I’m glad you mentioned The Robe above, because I think it belongs to an interesting sub-genre of Biblical epics — what I’d call the “barely Biblical epic,” not because the story does/doesn’t stick to a particular known Biblical narrative, but because the film doesn’t really promise to focus on Biblical events to begin with. The Robe, Quo Vadis?, Ben-Hur, The Silver Chalice — these are movies (all based on historical novels) in which Biblical/historical personages do appear (even if only in brief cameos), but the narrative itself follows the story of a fictional person.
I think these films (not to mention the novels upon which they’re based) are particularly interesting for the way in which they play with the narrative possibilities of “the apocryphal,” the legendary, the “Biblical world” or “the apostolic age.” Not sure what work is out there on this, but there could be some interesting work (to be) done on the way the novels on which these films are based — especially, for 20th century historians, The Silver Chalice (Thomas B. Costain, 1952) and The Robe (Lloyd C. Douglas, 1942) — both rely upon and re-invent “apostolic tradition.” All of Costain’s other works, whether works of “fiction” or works of “history,” happily blurred the line between those two genres. On the other hand, Douglas, an ordained minister and a Christian novelist, was more interested in the line between the fictional and the faithful (that is, the creedal/confessional). When you turn those two novels into films, you get (loose) adaptations of (mostly invented) apocryphal traditions, which raises interesting issues about fidelity to “the original” — whatever that is.
Anyway, I’m looking forward to what comes out of this week. Hope our readers have as much fun as we do!
FYI: I neglected to tell Ben this in a timely fashion, but I plan to cover *The Passion of the Christ* (2004) on Thursday. – TL
This will be a fantastic series. I can’t wait to read it. Frankly I’m not sure if I’ll be able to contribute anything Sunday–which is unfortunate, because it IS Sunday! But in all seriousness, this is a wonderful line-up!
I thought Daniel Rodgers had an interesting observation in his Age of Fracture about Christian dispensationalists and their time-compressing scenarios. As Rodgers phrased it, their “notions of short-circuiting time: for making not only the past but the future immediately accessible to the present” (231).

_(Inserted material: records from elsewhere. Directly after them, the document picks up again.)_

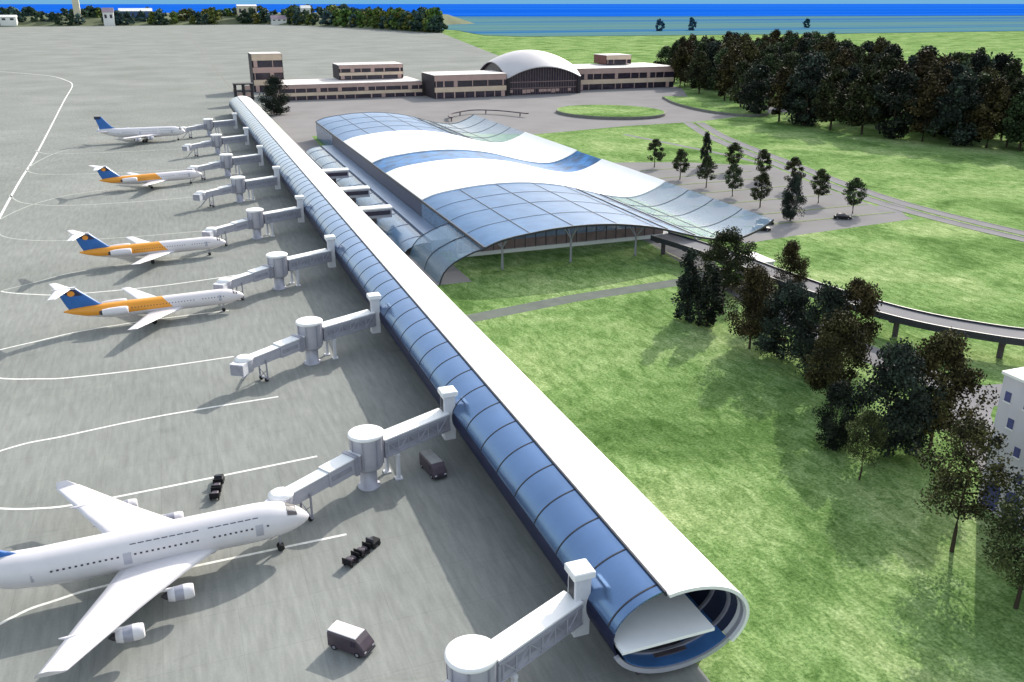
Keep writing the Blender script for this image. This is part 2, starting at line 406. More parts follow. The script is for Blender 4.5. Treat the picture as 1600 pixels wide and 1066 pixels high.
# painted lines on the apron
LINES = [([(-145.8, 977.9), (-120, 942), (-95, 900), (-80, 850), (-70, 793), (-65.1, 662.6), (-56.4, 437.5), (-54.3, 358), (-52, 294), (-50, 250), (-48, 180), (-46, 60)], .75, 'line_paint'),
         ([(-52, 61), (-36, 78), (-23.3, 88.7), (-18.1, 91.0), (-11, 92.0), (13.4, 92.6)], .42, 'line_paint'),
         ([(-46, 130), (-36, 119), (-26.7, 113.9), (-22.1, 112.2), (-17.7, 111.6), (-7.7, 112.1), (13.2, 113.7)], .42, 'line_paint'),
         ([(-48, 120), (-29.1, 131.3), (-20.9, 133.2), (-7.6, 135.5), (10.5, 136.4)], .42, 'line_paint'),
         ([(-48, 182), (-41, 168), (-33.3, 161), (-27, 158.3), (-22, 157), (-9.6, 156.5), (5, 157.2)], .42, 'line_paint'),
         ([(-49, 164), (-42, 171.5), (-35.3, 175.8), (-29.1, 178.5), (-21.6, 181.6), (-8, 183.8), (6, 184.3)], .42, 'line_paint'),
         ([(-50, 240), (-46, 224), (-40.8, 216), (-33.8, 211), (-25.9, 208.1), (-7.4, 207.7), (11.3, 210.7)], .42, 'line_paint'),
         ([(-50, 204), (-46, 210), (-40.8, 216), (-33.6, 221.2), (-27.4, 226), (-15, 230), (4, 231)], .45, 'line_worn'),
         ([(-52, 292), (-48.8, 274), (-41.4, 265.1), (-29.8, 260), (-12, 258.5), (8, 259)], .5, 'line_worn'),
         ([(-54.2, 333.8), (-49.8, 321), (-43.4, 313.7), (-33.7, 309), (-15, 307.5), (6, 309)], .55, 'line_worn'),
         ([(-51.7, 294.9), (-48.1, 307.5), (-43, 318), (-34, 328), (-20, 333), (2, 334)], .5, 'line_worn'),
         ([(-55.5, 386), (-49.7, 374), (-34, 368), (-14, 366), (4, 366)], .55, 'line_worn'),
         ([(-57.8, 438), (-52.9, 427), (-45, 423), (-20, 420), (4, 420)], .6, 'line_worn'),
         ([(-55, 391), (-52, 412), (-46, 432), (-32, 446), (2, 449)], .55, 'line_worn')]
for pts, wd, mt in LINES:
    structure(ribbon(spline(pts, 8), wd, .02).obj('taxi_line', mt))
structure(ribbon([(44, 620), (45.7, 1025), (52, 1983), (54, 2600)], 1.5, .02).obj('apron_joint', 'dark_joint'))

# far fields, blue haze painted into them, then the open sea to the horizon
mb = MB(); mb.poly([(300, 3300), (620, 2900), (650, 2100), (600, 1760), (640, 1660), (865, 1630), (1290, 1590), (1840, 1590), (3000, 1560), (9000, 1300), (9000, 3000), (4500, 3600), (2260, 4190), (1000, 4700), (-2500, 5200), (-9000, 6000), (-9000, 3600), (-500, 3500)], .6, .6)
structure(mb.obj('far_fields', 'hazed_fields'))
mb = MB(); mb.poly([(-60000, 6500), (-9000, 5600), (-2500, 4900), (1000, 4400), (2260, 3950), (4500, 3450), (9000, 2800), (60000, -2800), (60000, 61500), (-60000, 61500)], 1.6, 1.6)
structure(mb.obj('sea', 'sea_blue'))

# ------------------------------------------------------------------ trees
def leaf_mesh(name, n, size, shape, mat, seed, clumps=40):
    """many leaf-sized quads gathered in clumps through the crown volume; unit crown height 1 (z 0..1), radius about 1 in shape()"""
    g = np.random.default_rng(seed)
    cz = g.uniform(.03, 1., clumps); ca = g.uniform(0, 2 * np.pi, clumps); cr = np.sqrt(g.uniform(.1, 1., clumps))
    rad = np.array([shape(z) for z in cz]) * (.78 + .3 * g.random(clumps))
    cen = np.stack([cr * rad * np.cos(ca), cr * rad * np.sin(ca), cz], 1)
    csz = g.uniform(.09, .19, clumps)
    tone0 = g.uniform(.15, .8, clumps)
    k = g.integers(0, clumps, n)
    d = g.normal(size=(n, 3)); d /= np.linalg.norm(d, axis=1)[:, None]
    p = cen[k] + d * (csz[k] * g.random(n) ** .45)[:, None] * np.array([1, 1, .8]) * np.array([shape.w, shape.w, 1.])
    p[:, 2] = np.maximum(p[:, 2], .0)
    nn = d * .6 + g.normal(size=(n, 3)) * .6; nn /= np.linalg.norm(nn, axis=1)[:, None]
    t = np.cross(nn, g.normal(size=(n, 3))); t /= np.linalg.norm(t, axis=1)[:, None]
    b = np.cross(nn, t); s = size * g.uniform(.55, 1.25, n)
    a = t * s[:, None] * .5; c = b * (s * .38)[:, None]
    V = np.stack([p - a, p - c * 1., p + a, p + c], 1).reshape(-1, 3)
    me = bpy.data.meshes.new(name)
    me.vertices.add(4 * n); me.vertices.foreach_set('co', V.ravel())
    me.loops.add(4 * n); me.loops.foreach_set('vertex_index', np.arange(4 * n))
    me.polygons.add(n); me.polygons.foreach_set('loop_start', np.arange(0, 4 * n, 4)); me.polygons.foreach_set('loop_total', np.full(n, 4))
    at = me.attributes.new('tone', 'FLOAT', 'FACE')
    at.data.foreach_set('value', np.clip(tone0[k] + g.normal(size=n) * .16, 0, 1))
    me.materials.append(MATS[mat]); me.update(); me.validate()
    return me
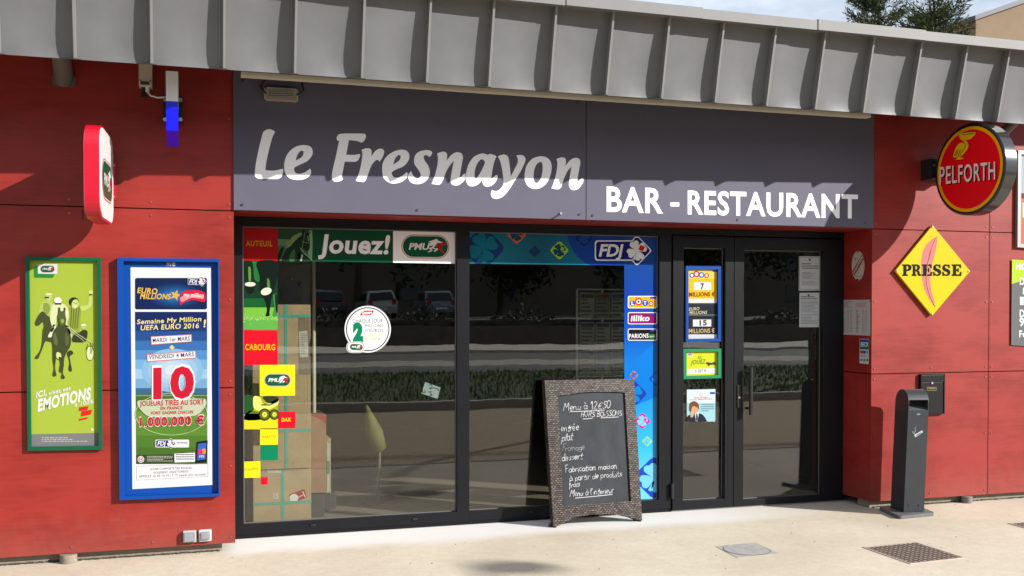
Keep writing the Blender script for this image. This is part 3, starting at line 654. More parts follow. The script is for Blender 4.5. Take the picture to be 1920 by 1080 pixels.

With the magic of technology nowadays, I’ve been expecting a slew of filmmakers to tackle such weighty topics as the beginning stages of the universe, the formation of the heavy elements and planets, etc. Some that come to mind seem few and far between. I remember Disney’s Fantasia doing something with volcanoes, but when I think of Hollywood’s technical ability to (potentially) mediate between evolutionist/creationist debates by drumming up a Gesamtkunstwerk on deep time, I’m a little mystified as to why more has not been done in this area. Too much backlash, maybe (no chance of funding)?
The new Cosmos series on PBS has taken advantage of this route, but of recent endeavors, I only remember Terence Malik’s Tree of Life , the creation scene from Noah, and Scott’s other recent film, Prometheus.
Are there any films I’m missing that have “given it their best shot”?
So no one’s getting in the Cage with the latest LEFT BEHIND production? Aren’t end-times movies like Left Behind, Omega Code, and Thief in the Night the new biblical epics?
Mark: Are you volunteering a guest post?
HOW AM I NOT IN THIS BLOG SERIES!?! (ok, no more SNL references). Maybe in the future–grading final exams and son’s birthday this week.
Don’t forget National Treasure–National Treasure is a biblical epic of American civil religion.
Crap, Andy, you’re right. I was going to write about the Miracle, but as the one obsessed with civil religion…
Are we, though, stretching the biblical a bit with its application to the national religion?